Everything you want to know about

Group Gratuity

What is gratuity?

Gratuity is an added advantage that is given to the workers of a company when they leave the organisation. This is done according to the Gratuity Act, 1972 and a huge amount to handed over to the employees when they opt to work elsewhere or simply leave the company. Although the employee is entitled to the proceeds of the policy only when he/she is found to be eligible under the conditions mentioned in the Gratuity Act.

What are the functions of the Group Gratuity insurance plan?

Any organisation or company should save money from their regular income with the intention to meet the planned gratuity accountability of its employees. The money that is saved and accumulated under this policy can then be used to claim payments for employees’ gratuity when they leave the organisation. Every company is responsible for paying its parting employees their gratuity amount and hence the company should make sure they have sufficient funds at that particular time.

How does Group Gratuity insurance plans help your organisation?

Every employer, irrespective of nature of company, is obliged to pay his/her employees the gratuity that was promised when they decided to leave the company or retires. Gratuity is a pre-defined benefit and thus it is every employee’s right to be aware of his gratuity amount before joining so that he can take a learned decision. This gratuity is calculated by considering the employee’s previous salary and experience.

Gratuity insurance policies are mandatory but if the employer doesn’t have Group Gratuity policy, he might be able to meet the gratuity expenses of his employees leaving the company. In the absence of a group gratuity insurance policy, the employer has to let go of a huge amount from his company’s savings and let it impact the company.

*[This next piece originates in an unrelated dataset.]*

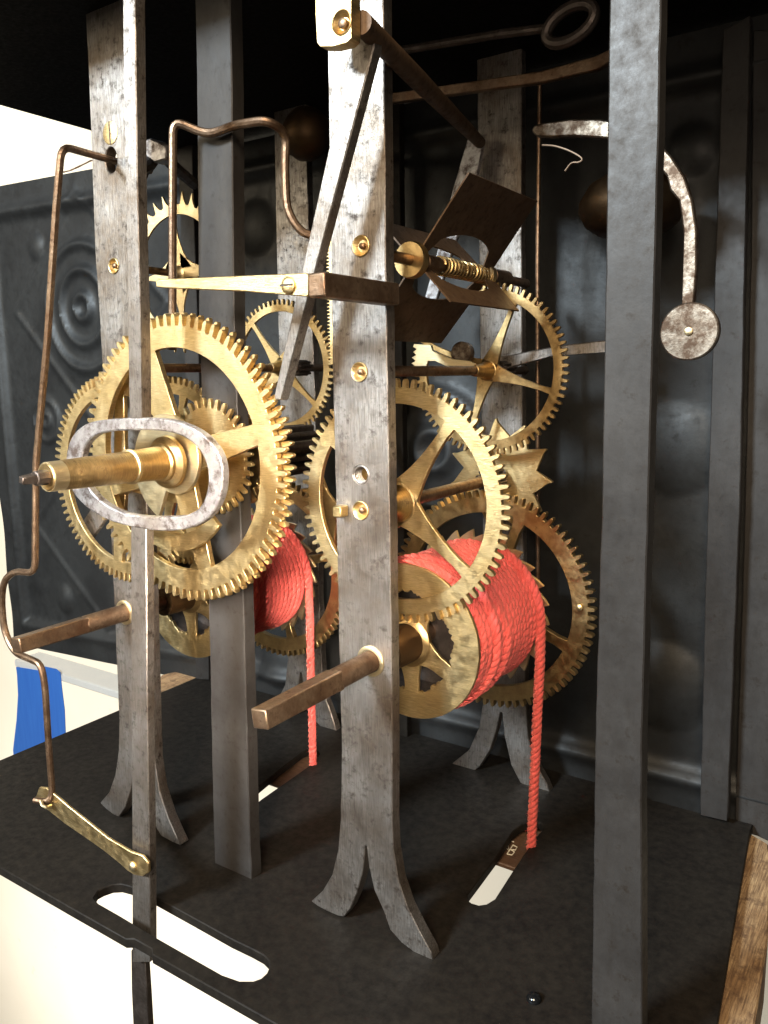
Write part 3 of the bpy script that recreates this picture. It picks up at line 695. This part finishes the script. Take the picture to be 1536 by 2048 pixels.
# ================================================================== HAMMER, BELL and rods of the strike
t = thing('hammer', (-8, 24, 20), 'curved pitted steel hammer arm ending in a round disc, right of the pillar', 'hammer')
Yh = 25
hb = [(1062, 262), (1068, 250), (1085, 246), (1140, 238), (1200, 238), (1260, 250), (1310, 278), (1342, 312), (1368, 352), (1384, 400), (1393, 460), (1393, 540), (1387, 612), (1363, 612), (1365, 540), (1367, 470), (1362, 430), (1358, 402), (1340, 380), (1333, 352), (1300, 312), (1262, 290), (1210, 276), (1150, 272), (1100, 274), (1072, 272)]
MB().prism(XZ(hb, Yh), Yh, Yh+.3).build('hammer_arm', 'pitted', t, bevel=.05, seg=2)
hc = P(1378, 663, Yh); 
MB().lathe(hc, [(.22, .79), (.25, .83), (-.02, .83), (-.05, .79), (-.05, 0)], 48).build('hammer_disc', 'pitted', t)
MB().lathe(hc, [(-.03, .13), (-.10, .12), (-.13, .06), (-.13, 0)], 16).build('rivet', 'brass_pale', t)
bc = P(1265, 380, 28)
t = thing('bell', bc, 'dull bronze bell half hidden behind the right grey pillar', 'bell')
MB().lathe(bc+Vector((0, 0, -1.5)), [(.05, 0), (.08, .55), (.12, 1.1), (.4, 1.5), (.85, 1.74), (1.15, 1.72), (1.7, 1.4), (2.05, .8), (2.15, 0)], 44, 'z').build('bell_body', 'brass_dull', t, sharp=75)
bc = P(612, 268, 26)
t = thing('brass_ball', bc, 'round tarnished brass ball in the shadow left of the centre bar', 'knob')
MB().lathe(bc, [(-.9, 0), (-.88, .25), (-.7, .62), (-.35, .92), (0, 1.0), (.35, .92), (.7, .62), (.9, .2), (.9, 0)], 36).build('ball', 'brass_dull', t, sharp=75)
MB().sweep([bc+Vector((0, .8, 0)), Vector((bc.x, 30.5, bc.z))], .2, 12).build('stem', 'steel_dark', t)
t = thing('eye_rod', (-10, 26, 27), 'thin dark rod ending in a loop, in the shadow under the top plate', 'rod')
c = P(1140, 48, 24); a = P(830, 92, 24)
lp = [c+Vector((math.cos(x)*.72, 0, math.sin(x)*.44+.12*math.cos(x))) for x in [2*math.pi*k/26 for k in range(26)]]
MB().sweep(lp, .17, 10, True).build('loop', 'steel_dark', t)
MB().sweep([P(700, 118, 24), P(1000, 68, 24), P(1098, 56, 24)], .13, 10).build('rod', 'steel_dark', t)
t = thing('flat_strike_arm', (-10, 25, 24), 'flat brown bar slanting up to the right behind the pillar, under the top plate', 'lever')
MB().prism(XZ([(780, 186), (1080, 142), (1190, 112), (1225, 95), (1225, 118), (1195, 138), (1080, 165), (780, 206)], 25.5), 25.5, 25.75).build('bar', 'steel_brown', t, bevel=.03)
t = thing('slanted_strip', (-16, 28, 20), 'slanting bright steel strip seen through the fly vanes', 'lever')
MB().prism(XZ([(938, 268), (968, 278), (948, 380), (905, 500), (872, 600), (850, 618), (848, 600), (880, 480), (905, 380)], 28.5), 28.5, 28.7).build('blade', 'steel_light', t, bevel=.03)
t = thing('vertical_rod', (-14, 29, 15), 'thin upright steel rod right of the back bar, from the top down past the wheels', 'rod')
MB().sweep([P(1080, 150, 28.6), P(1075, 520, 28.6), P(1076, 1180, 28.6)], .08, 10).build('rod', 'steel_brown', t)
t = thing('cross_lever', (-13, 28, 17), 'flat steel lever crossing behind the upper right wheel towards the pillar', 'lever')
MB().prism(XZ([(925, 722), (1010, 712), (1110, 692), (1215, 680), (1215, 704), (1110, 712), (1010, 738), (925, 742)], 27.6), 27.6, 27.85).build('bar', 'steel', t, bevel=.04)
t = thing('gathering_lever', (-14, 24, 17.5), 'pale brass lever with rack teeth and a round pitted steel weight, beside the centre bar', 'lever')
Yg = 25.0
gl = [(828, 688), (862, 690), (865, 702), (882, 708), (905, 718), (938, 722), (950, 728), (945, 738), (935, 745), (905, 738), (870, 722), (856, 722), (852, 735), (832, 742), (822, 738), (830, 732), (822, 727), (831, 722), (823, 715), (832, 710), (826, 704), (833, 698), (826, 694)]
MB().prism(XZ(gl, Yg), Yg, Yg+.12).build('rack_lever', 'brass_pale', t, bevel=.012)
q = P(922, 706, 25.6); MB().lathe(q, [(.3, .38), (0, .4), (-.04, .36), (-.04, 0)], 28).build('weight', 'pitted', t)
t = thing('upper_detent', (-20, 20, 24), 'dark steel detent lever between the left front bar and the pillar', 'lever')
MB().sweep(bend([P(270, 345, 19.2), P(300, 330, 20.5), P(318, 302, 21), P(345, 330, 22), P(388, 368, 24)], .3), [.22]*22, 8).build('arm', 'steel_dark', t)
MB().prism(XZ([(282, 282), (300, 276), (330, 290), (332, 318), (308, 325), (290, 312)], 20.4), 20.4, 21.0).build('jaw', 'steel_light', t, bevel=.05)
MB().sweep([P(300, 318, 20.6), P(278, 372, 20.0)], .16, 8).build('jaw_arm', 'steel_dark', t)
t = thing('lower_detent', (-19, 22, 12), 'flat steel bracket below the oval loop, behind the largest wheel', 'bracket')
MB().prism(XZ([(400, 1060), (500, 1042), (503, 1056), (432, 1070), (440, 1120), (500, 1118), (500, 1140), (425, 1145), (410, 1100)], 19.4), 19.4, 19.7).build('bracket', 'steel_brown', t, bevel=.03)
MB().prism(XZ([(158, 1052), (184, 1015), (212, 1035), (176, 1085)], 17.9), 17.9, 18.1).build('pawl', 'steel', t, bevel=.03)
c0 = P(1082, 292, 24)
MB().sweep(bez([P(1084, 290, 24), P(1110, 292, 24), P(1140, 302, 23.9), P(1163, 316, 23.8), P(1158, 324, 23.8), P(1143, 326, 23.9), P(1130, 342, 24)], 5), .022, 5).build('loose_fibre', 'fibre', label='fine pale fibre curling in the dark left of the right pillar', cat='fibre')
for o in bpy.data.objects:
    if '_o' in o: del o['_o']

Hence group gratuities are considered the best to save the company from any kind of financial burdens and this also allows the employer to deposit fixed amounts of money at any time of the financial year. This puts the employer in a position to meet the gratuity needs of a parting employee. There are multiple benefits to having group gratuity insurance policies to the employer. The most important is the tax benefit that this policy can give the company. Any amount of money that is deposited in the scheme by the organisation will be considered as a business expense and shall therefore be used by the employer to reduce his taxable income.

What are the types of group gratuity plans?

A group gratuity plan can be availed from any insurance provider and the gratuity paid to the employees upon their departure from the company will be on the terms of the group gratuity insurance policy.

  • Unit Linked Plan– A unit linked plan is a group gratuity policy type which will have no definite policy period. The salary and the experience of the employee determines the sum he/she will be getting as gratuity under this group gratuity insurance plan. Another factor that is taken into serious consideration is the contribution of the employee to the company. This type of group gratuity insurance plan provides life cover to the policy holder throughout the policy period and it also has automatic renewal cycle annually. The most important benefit is that the employer gets to enjoy tax benefits under the tax laws.
  • Non-Participating Endowment Plan– Endowment plans provide participating and non- participating plans. In case of the latter, the benefits that the policy holder will get at the end of the policy period will be defined in the beginning itself. This creates an employee friendly environment where he/she can weight the benefits and then take a learned decision.

What are the precautions to be taken while availing a group gratuity insurance plan?

  • Proper paperwork– Group insurance involve a lot of people both on the insurer’s side and the insurance provider’s side. Since there are so many people involved directly or indirectly, the law becomes an involuntary party in the entire process. The insurance provided must need the insurer to fill a lot of paperwork to complete the process without flaws. Therefore, it is important to do the paperwork keenly and carelessness in it can lead to discarding and rejection of claims later on.
  • Timely premium payment– The most basic and important part of the entire insurance process is paying the premiums on time which will ensure the organisation is covered for liability all the time.
  • Falsification-Insurance contracts mostly rely on the good faith and the lack of which might lead to extreme circumstances. The insurer believes whatever the employer tells them and it is the same way around. This kind of functioning leads to a place where the employer has the full right to deny a gratuity claim if and when he/she finds our that the information provided by the employee is false.